US President Donald Trump said Sunday his administration was working well with Venezuela's interim leader Delcy Rodriguez -- and that he would be open to meeting with her.

Trump's upbeat remarks came just over a week after Venezuelan leader Nicolas Maduro was seized in a US special forces raid and brought to New York to face drug trafficking charges.

Trump has said that the United States now has de facto control of Venezuela, as it enforces a naval blockade of the South American nation's vital oil exports.

Rodriguez, despite being a close Maduro ally, has indicated a willingness to work with the United States, saying she is open to cooperate on Trump's demands for access to Venezuelan oil.

Her government has also vowed to release political prisoners and begin talks on reestablishing diplomatic ties with Washington.

US envoys visited Caracas on Friday to discuss reopening Washington's embassy there.

"Venezuela is really working out well. We're working along really well with the leadership," Trump told reporters Sunday aboard Air Force One.

Asked if he planned to meet with Rodriguez, Trump said: "At some point I'll be."

He also said he expected to meet with Venezuelan opposition leader Maria Corina Machado on Tuesday or Wednesday.

Many were stunned when Trump dismissed the possibility of Machado serving as Venezuela's interim leader following the toppling of Maduro, and instead accepted Rodriguez's ascent.

Machado was given the Nobel Peace Prize last year and dedicated it to Trump, though he has made no secret of his frustration at being passed over for the award.

- Political prisoners -

The Venezuelan government began to release prisoners jailed under Maduro on Thursday, saying a "large" number would be released -- but rights groups and the opposition say only about 20 have walked free so far, including several prominent opposition figures.

Relatives have gathered outside prisons believed to be holding political detainees, to await their loved ones' release, sometimes even camping outside.

Rights groups estimate there are 800 to 1,200 political prisoners currently being held in Venezuela.

"Venezuela has started the process, in a BIG WAY, of releasing their political prisoners. Thank you!" Trump said in a post late Saturday on his Truth Social platform.

"I hope those prisoners will remember how lucky they got that the USA came along and did what had to be done."
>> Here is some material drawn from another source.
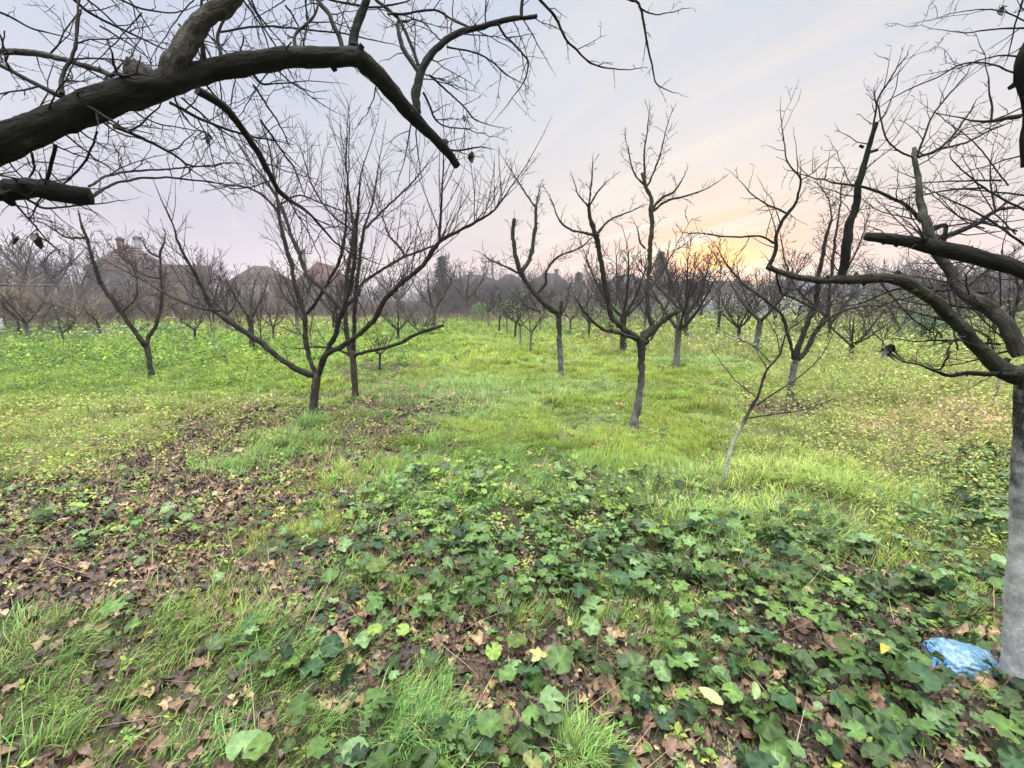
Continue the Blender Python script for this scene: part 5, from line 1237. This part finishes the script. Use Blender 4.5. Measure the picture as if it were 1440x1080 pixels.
# ------------------------------------------------------------------ thickets: brush that reads as one mass
def thicket(name, label, areas, mat, hb=dict(FAR, seg=.25, minl=.3, pb=.45), seed=50):
    random.seed(seed); ch = []
    for (x0, x1, y0, y1, cnt, h0, h1, rm) in areas:
        for _ in range(cnt):
            y = uni(y0, y1); s = y / ((y0 + y1) / 2); x = uni(x0, x1) * s
            h = uni(h0, h1) * (.55 + .75 * float(fbm(x, y, .22, 5)))
            grow(ch, (x, y, 0.0), norm3(uni(-.5, .5), uni(-.5, .5), 1), h, rm * 1.2, 2, hb, rm)
    mb = MB(); tubes(mb, ch, 3)
    tag(mb.build(name, mat, attrs=True), label, 'thicket', kind='stuff')
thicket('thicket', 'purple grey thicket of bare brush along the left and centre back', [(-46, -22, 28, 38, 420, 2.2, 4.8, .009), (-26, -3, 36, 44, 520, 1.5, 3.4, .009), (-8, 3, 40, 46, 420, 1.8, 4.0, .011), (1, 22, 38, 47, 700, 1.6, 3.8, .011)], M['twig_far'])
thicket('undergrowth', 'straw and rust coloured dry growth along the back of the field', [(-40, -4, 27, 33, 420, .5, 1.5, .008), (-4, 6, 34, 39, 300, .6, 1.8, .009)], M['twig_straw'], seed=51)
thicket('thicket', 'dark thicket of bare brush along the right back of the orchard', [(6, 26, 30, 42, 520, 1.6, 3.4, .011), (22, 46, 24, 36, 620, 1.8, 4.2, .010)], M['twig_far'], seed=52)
thicket('saplings', 'thin reddish brown canes and seedlings at the vineyard end on the left', [(-30, -6, 17, 26, 260, .7, 1.9, .006)], M['twig_cane'], dict(FAR, seg=.2, minl=.25, pb=.25, wander=.08, up=.08), seed=53)
def hedge(name, label, areas, colr, seed):
    r2 = np.random.default_rng(seed); mb = MB()
    for (x0, x1, y0, y1, h, cnt, ls) in areas:
        y = r2.uniform(y0, y1, cnt); x = r2.uniform(x0, x1, cnt) * y / ((y0 + y1) / 2)
        hh = h * (.5 + .9 * fbm(x, y, .35, seed)); z = r2.random(cnt) ** .7 * hh
        place(mb, oval_leaf(.34, .2, 2), np.stack([x, y, z], 1), r2.uniform(0, 6.3, cnt), r2.normal(.5, .7, cnt), r2.uniform(0, 6.3, cnt), r2.uniform(.5, 1.3, cnt) * ls, vary(colr, cnt, .12, .3))
    tag(mb.build(name, M['leaf'], cols=True), label, 'undergrowth', kind='stuff')
hedge('olive_foliage', 'olive green leafy undergrowth between the orchard trees at the right', [(2, 14, 20, 32, 1.3, 5200, .11), (14, 30, 17, 30, 1.8, 7000, .11), (30, 42, 24, 34, 2.4, 3000, .14)], (.14, .15, .065), 60)
hedge('brown_foliage', 'brown withered undergrowth at the left back beneath the vines', [(-40, -10, 30, 36, .7, 3600, .10), (-10, 3, 34, 38, .7, 1800, .12)], (.19, .13, .095), 61)

def shrub(label, u, v, vtop, w_px, colr, cnt=900, ls=.1, name='shrub', group=None):
    b, t = base(u, v); pt, _ = at(u, vtop, b[1]); H = pt[2] - b[2]; W = w_px * t / F / 2
    root = empty(name, tuple(b)); tag(root, label, 'shrub', group)
    mb = MB(); r2 = rng
    th = r2.uniform(0, 6.3, cnt); rr = r2.random(cnt) ** .6; zz = r2.random(cnt)
    pr = np.sqrt(np.clip(1 - (zz * 1.6 - .6) ** 2, .05, 1)) * (.8 + .35 * noise(th * 1.3, zz * 4, 1, 5))
    x = np.cos(th) * rr * W * pr; y = np.sin(th) * rr * W * pr; z = zz * H * (.85 + .2 * noise(th, th * 0, 1, 8))
    place(mb, oval_leaf(.3, .2, 2), np.stack([x, y, z], 1), r2.uniform(0, 6.3, cnt), r2.normal(.5, .6, cnt), r2.uniform(0, 6.3, cnt), r2.uniform(.5, 1.3, cnt) * ls, vary(colr, cnt, .12, .3))
    mb.build('foliage', M['leaf'], root, cols=True)
    ch = []
    for _ in range(14): grow(ch, (uni(-.1, .1) * W, uni(-.1, .1) * W, -.05), norm3(uni(-.6, .6), uni(-.6, .6), 1), H * uni(.6, .95), .012, 1, dict(FAR, seg=.15), .006)
    m2 = MB(); tubes(m2, ch, 3); m2.build('stems', M['twig_brown'], root, attrs=True)
shrub('dark green rounded shrub at the vineyard end, left of the pruned tree', 332, 460, 418, 66, (.055, .075, .04), 1500, .11)
shrub('bright green small bush at the far edge, right of the conifer', 678, 451, 424, 36, (.10, .16, .05), 900, .16)
shrub('blue green low shrub behind the knotted right limb', 1295, 487, 440, 70, (.05, .085, .055), 1600, .09)
shrub('pale green weeping bush under the round bare crown at the back', 655, 447, 395, 60, (.22, .25, .13), 900, .16)
shrub('green bush beside the dark tree at the back of the middle row', 862, 470, 428, 40, (.12, .18, .05), 700, .12)

def conifer(label, u, vtop, w_px, Y, colr, seed):
    random.seed(seed); r2 = np.random.default_rng(seed)
    p, t = at(u, 425, Y); pt, _ = at(u, vtop, Y); H = pt[2]; W = w_px * t / F * .85
    root = empty('conifer', (p[0], Y, 0)); tag(root, label, 'tree')
    tb_ = MB(); tube(tb_, np.array([[0, 0, -.1], [0, 0, H * .5], [0, 0, H * .97]]), [.16, .09, .02], 8, .05); tb_.build('trunk', M['bark_brown'], root, attrs=True)
    mb = MB(); P = []
    for k in range(46):
        z = H * (.08 + .9 * k / 46); R0 = W * (1 - k / 47) ** .8 * uni(.8, 1.15)
        for a in np.arange(0, 6.28, 6.28 / max(5, int(11 * (1 - k / 60)))):
            a = a + uni(-.3, .3); L_ = R0 * uni(.7, 1.1)
            for s in np.linspace(.15, 1, 9): P.append((math.cos(a) * L_ * s + uni(-.08, .08), math.sin(a) * L_ * s + uni(-.08, .08), z - L_ * s * .25 + uni(-.1, .1) + .2 * s * s * L_))
    P = np.array(P); n = len(P) * 2; P = np.repeat(P, 2, 0) + r2.normal(0, .05, (n, 3))
    place(mb, oval_leaf(.22, .1, 2), P, r2.uniform(0, 6.3, n), r2.normal(0, .5, n), r2.uniform(0, 6.3, n), r2.uniform(.2, .42, n), vary(colr, n, .08, .25))
    mb.build('crown', M['leaf'], root, cols=True)
conifer('blue grey conifer behind the bare tree at the back of the field', 623, 358, 42, 46, (.05, .075, .075), 70)
conifer('dark conifer just left of the low orange sun', 926, 352, 44, 48, (.035, .05, .045), 71)
conifer('small dark pointed conifer between the two middle trees', 813, 382, 20, 50, (.035, .05, .045), 72)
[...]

Meanwhile, a detained police officer accused of "treason" against Venezuela died in state custody after a stroke and heart attack, the state prosecution service confirmed Sunday.

Opposition groups said the 52-year-old man, Edison Jose Torres Fernandez, had shared messages critical of Maduro's government.

"We directly hold the regime of Delcy Rodriguez responsible for this death," Justice First, part of the Venezuelan opposition alliance, said on X.

Late Saturday, families held candlelight vigils outside El Rodeo prison east of Caracas and El Helicoide, a notorious jail run by the intelligence services, holding signs with the names of their imprisoned relatives.

Prisoners include Freddy Superlano, a close ally of Machado who was jailed after challenging Maduro's widely contested reelection in 2024.

"He is alive -- that was what I was most afraid about," Superlano's wife Aurora Silva told reporters.

"He is standing strong and I am sure he is going to come out soon."

Maduro's supporters rallied in Caracas on Saturday but the demonstrations were far smaller than his camp had mustered in the past, and top figures from his government were notably absent.

- Oil -

Trump pressed top oil executives at a White House meeting on Friday to invest in Venezuela, but was met with a cautious reception.

ExxonMobil's chief executive Darren Woods notably dismissed the country as "uninvestable" without sweeping reforms -- earning a rebuke from Trump.

"I didn't like Exxon's response. You know, we have so many that want it, I'd probably be inclined to keep Exxon out. I didn't like their response. They're playing too cute," Trump said Sunday.

Experts say Venezuela's oil infrastructure is creaky after years of mismanagement and sanctions.